Bij Herbronnen vzw kan je gratis affiches bestellen
Danklied van Maria
Nu weet mijn hart hoe groot Hij is, de Heer;
mijn vreugde zing ik uit: God is mijn Redder.
Op mijn klein leven heeft Hij neergezien,
op mij, niets dan zijn dienstmaagd.
Van deze dag af zullen eeuw na eeuw
de mensen van mijn groot geluk gewagen.
Hij heeft met mij gehandeld naar zijn grootheid,
de Machtige, geheiligd zij zijn Naam.
En elk geslacht zal zijn barmhartigheid ervaren,
wanneer de mens eerbiedig naar Hem opziet.
Hij laat het ongelooflijke gebeuren,
de zelfverheffing slaat Hij met paniek;
gestoten van hun troon worden de machtigen,
wie niets was, wordt verhoogd.
Die hongert, geeft Hij van zijn overvloed,
bezitters gaan naar huis met lege handen.
Hij trekt het lot zich aan van Israël, zijn knecht,
barmhartigheid bewijzend, altijd weer
zijn woord aan onze vaderen getrouw
voor Abraham en wie bij hem behoren.
Bron uit de Bijbel Lc. 1,26-2,56
Aankondiging van de geboorte van Jezus
In de zesde maand werd de engel Gabriël door God gezonden naar een stad in Galilea, met de naam Nazaret, naar een maagd die verloofd was met een man genaamd Jozef, die uit het huis van David stamde; haar naam was Maria. De engel trad bij haar binnen en zei: ‘Verheug u, begenadigde, de Heer is met u.’ Zij raakte geheel in verwarring door wat hij zei en vroeg zich af wat deze begroeting te betekenen had. Maar de engel zei: ‘Schrik niet, Maria, u hebt genade gevonden bij God. U zult zwanger worden en een zoon baren, die u de naam Jezus moet geven. Hij zal een groot man zijn, en Zoon van de Allerhoogste worden genoemd. God, de Heer, zal Hem de troon van zijn vader David geven. Hij zal eeuwig koning zijn over het huis van Jakob, en aan zijn koningschap zal geen einde komen.’ ‘Maar hoe moet dat dan?’ zei Maria tegen de engel. ‘Ik heb geen omgang met een man.’ De engel antwoordde haar: ‘Heilige Geest zal op u komen en kracht van de Allerhoogste zal u overdekken. Daarom zal het kind heilig genoemd worden, Zoon van God. Bovendien, ook Elisabeth, uw verwante, is op haar oude dag zwanger van een zoon; zij werd onvruchtbaar genoemd, maar zij is al in haar zesde maand. Want voor God is niets onmogelijk.’ Toen zei Maria: ‘Ik ben de dienares van de Heer; laat met mij gebeuren wat u gezegd hebt.’ Toen ging de engel van haar weg.

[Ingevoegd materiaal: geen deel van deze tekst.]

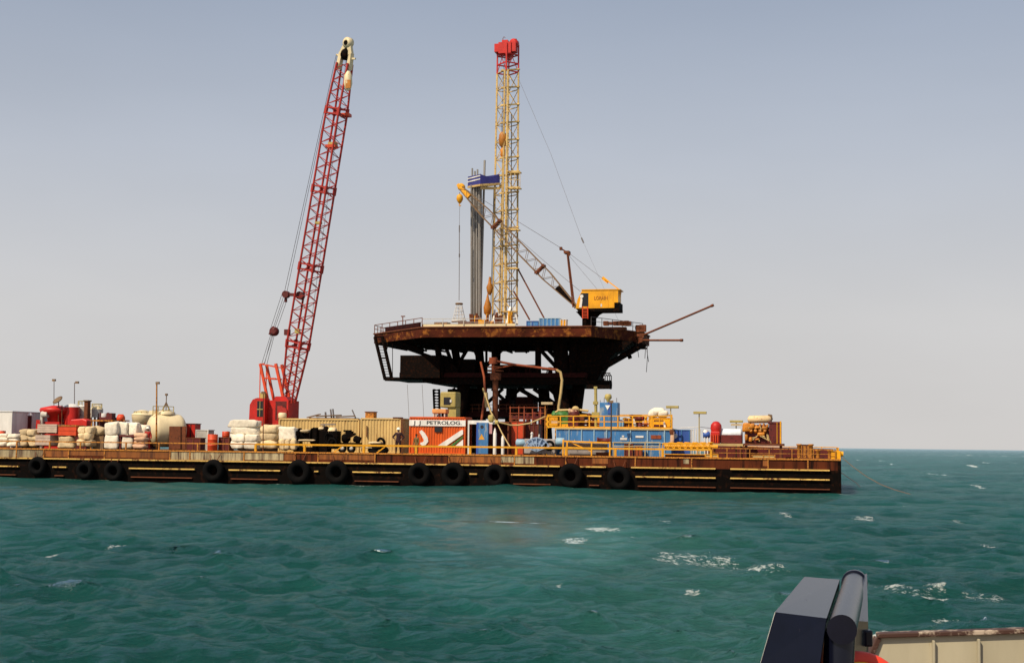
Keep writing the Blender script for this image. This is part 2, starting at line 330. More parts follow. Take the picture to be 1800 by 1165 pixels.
    n2=nd(nt,'ShaderNodeTexNoise',Scale=3.3,Detail=7.,Roughness=.74); L(mp.outputs[0],n2.inputs['Vector'])
    n3=nd(nt,'ShaderNodeTexNoise',Scale=1.15,Detail=4.,Roughness=.6); L(mp.outputs[0],n3.inputs['Vector'])
    b1=nd(nt,'ShaderNodeBump',Strength=1.,Distance=.36); L(n3.outputs[0],b1.inputs['Height'])
    b2=nd(nt,'ShaderNodeBump',Strength=1.,Distance=.30); L(n2.outputs[0],b2.inputs['Height']); L(b1.outputs[0],b2.inputs['Normal'])
    ca=nd(nt,'ShaderNodeAttribute',attribute_name='calm'); cs=nd(nt,'ShaderNodeMapRange'); cs.inputs[3].default_value=1.; cs.inputs[4].default_value=.06; L(ca.outputs['Fac'],cs.inputs[0])
    L(cs.outputs[0],b1.inputs['Strength']); L(cs.outputs[0],b2.inputs['Strength'])
    # water body plus a sky reflection whose strength is capped: on a choppy sea the waves hide their own mirror-like far sides
    nt.nodes.remove(b); df=nd(nt,'ShaderNodeBsdfDiffuse'); gl=nd(nt,'ShaderNodeBsdfGlossy',Color=(.74,.92,1.,1)); fz=nd(nt,'ShaderNodeFresnel',IOR=1.34)
    for q in(df,gl,fz): L(b2.outputs[0],q.inputs['Normal'])
    fcap=nd(nt,'ShaderNodeMapRange'); fcap.inputs[1].default_value=.0; fcap.inputs[2].default_value=1.; fcap.inputs[3].default_value=.0; fcap.inputs[4].default_value=1.; L(fz.outputs[0],fcap.inputs[0])
    mn=nd(nt,'ShaderNodeMath',operation='MINIMUM'); L(fcap.outputs[0],mn.inputs[0]); mn.inputs[1].default_value=SEACAP
    ms=nd(nt,'ShaderNodeMixShader'); L(mn.outputs[0],ms.inputs[0]); L(df.outputs[0],ms.inputs[1]); L(gl.outputs[0],ms.inputs[2])
    L(ms.outputs[0],nt.nodes['Material Output'].inputs['Surface'])
    fo=nd(nt,'ShaderNodeAttribute',attribute_name='foam')
    fm=nd(nt,'ShaderNodeMapping'); fm.inputs['Scale'].default_value=(.7,1.1,1); L(tc.outputs['Object'],fm.inputs[0])
    fn=nd(nt,'ShaderNodeTexNoise',Scale=2.6,Detail=6.,Roughness=.72); L(fm.outputs[0],fn.inputs['Vector'])
    f2=nd(nt,'ShaderNodeTexNoise',Scale=9.,Detail=4.,Roughness=.7); L(fm.outputs[0],f2.inputs['Vector'])
    fa=nd(nt,'ShaderNodeMix',data_type='FLOAT'); fa.inputs[0].default_value=.55; L(fn.outputs[0],fa.inputs[2]); L(f2.outputs[0],fa.inputs[3])
    su=nd(nt,'ShaderNodeMath',operation='ADD'); L(fo.outputs['Fac'],su.inputs[0])
    fk=nd(nt,'ShaderNodeMath',operation='MULTIPLY_ADD'); L(fa.outputs[0],fk.inputs[0]); fk.inputs[1].default_value=3.2; fk.inputs[2].default_value=-1.6; L(fk.outputs[0],su.inputs[1])
    fr=nd(nt,'ShaderNodeMapRange'); fr.inputs[1].default_value=.61; fr.inputs[2].default_value=.90; L(su.outputs[0],fr.inputs[0])
    m2=nd(nt,'ShaderNodeMix',data_type='RGBA'); L(fr.outputs[0],m2.inputs[0])
    wk=nd(nt,'ShaderNodeAttribute',attribute_name='wake'); wn=nd(nt,'ShaderNodeMath',operation='MULTIPLY'); L(wk.outputs['Fac'],wn.inputs[0]); L(n3.outputs[0],wn.inputs[1])
    w2=nd(nt,'ShaderNodeMix',data_type='RGBA'); L(wn.outputs[0],w2.inputs[0]); L(cr.outputs[2],w2.inputs[6]); w2.inputs[7].default_value=(.05,.16,.14,1); L(w2.outputs[2],m2.inputs[6]); m2.inputs[7].default_value=(.62,.64,.58,1)
    L(m2.outputs[2],df.inputs['Color'])
    rg=nd(nt,'ShaderNodeMapRange'); rg.inputs[3].default_value=.12; rg.inputs[4].default_value=.8; L(fr.outputs[0],rg.inputs[0]); L(rg.outputs[0],gl.inputs['Roughness'])
    me.materials.append(m); o=bpy.data.objects.new('sea',me); COL.objects.link(o); setp(o,'choppy teal green sea with small foam crests','sea',None,'structure')
sea()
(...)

Na enkele dagen vertrok Maria met spoed naar het bergland, naar een stad van Juda. Zij ging het huis van Zacharias binnen, en begroette Elisabeth. Meteen toen Elisabeth de begroeting van Maria hoorde, sprong het kind op in haar schoot. Elisabeth werd vervuld met heilige Geest. Ze riep met luide stem: ‘Gezegend ben jij onder de vrouwen, en gezegend is de vrucht van je schoot. Waar heb ik het aan te danken dat de moeder van mijn Heer bij mij komt? Op het moment dat je groet mij in de oren klonk, sprong het kind van blijdschap op in mijn schoot. Gelukkige vrouw, zij die gelooft! Wat haar namens de Heer is gezegd, zal in vervulling gaan.’
Daarop zei Maria: 'Nu weet mijn hart hoe groot Hij is, de Heer; mijn vreugde zing ik uit: God is mijn Redder. Op mijn klein leven heeft Hij neergezien, op mij, niets dan zijn dienstmaagd. Van deze dag af zullen eeuw na eeuw de mensen van mijn groot geluk gewagen. Hij heeft met mij gehandeld naar zijn grootheid, de Machtige, geheiligd zij zijn Naam. En elk geslacht zal zijn barmhartigheid ervaren, wanneer de mens eerbiedig naar Hem opziet. Hij laat het ongelooflijke gebeuren, de zelfverheffing slaat Hij met paniek; gestoten van hun troon worden de machtigen, wie niets was, wordt verhoogd. Die hongert, geeft Hij van zijn overvloed, bezitters gaan naar huis met lege handen. Hij trekt het lot zich aan van Israël, zijn knecht, barmhartigheid bewijzend, altijd weerzijn woord aan onze vaderen getrouw voor Abraham en wie bij hem behoren'. Maria bleef ongeveer drie maanden bij haar; toen keerde ze naar huis terug.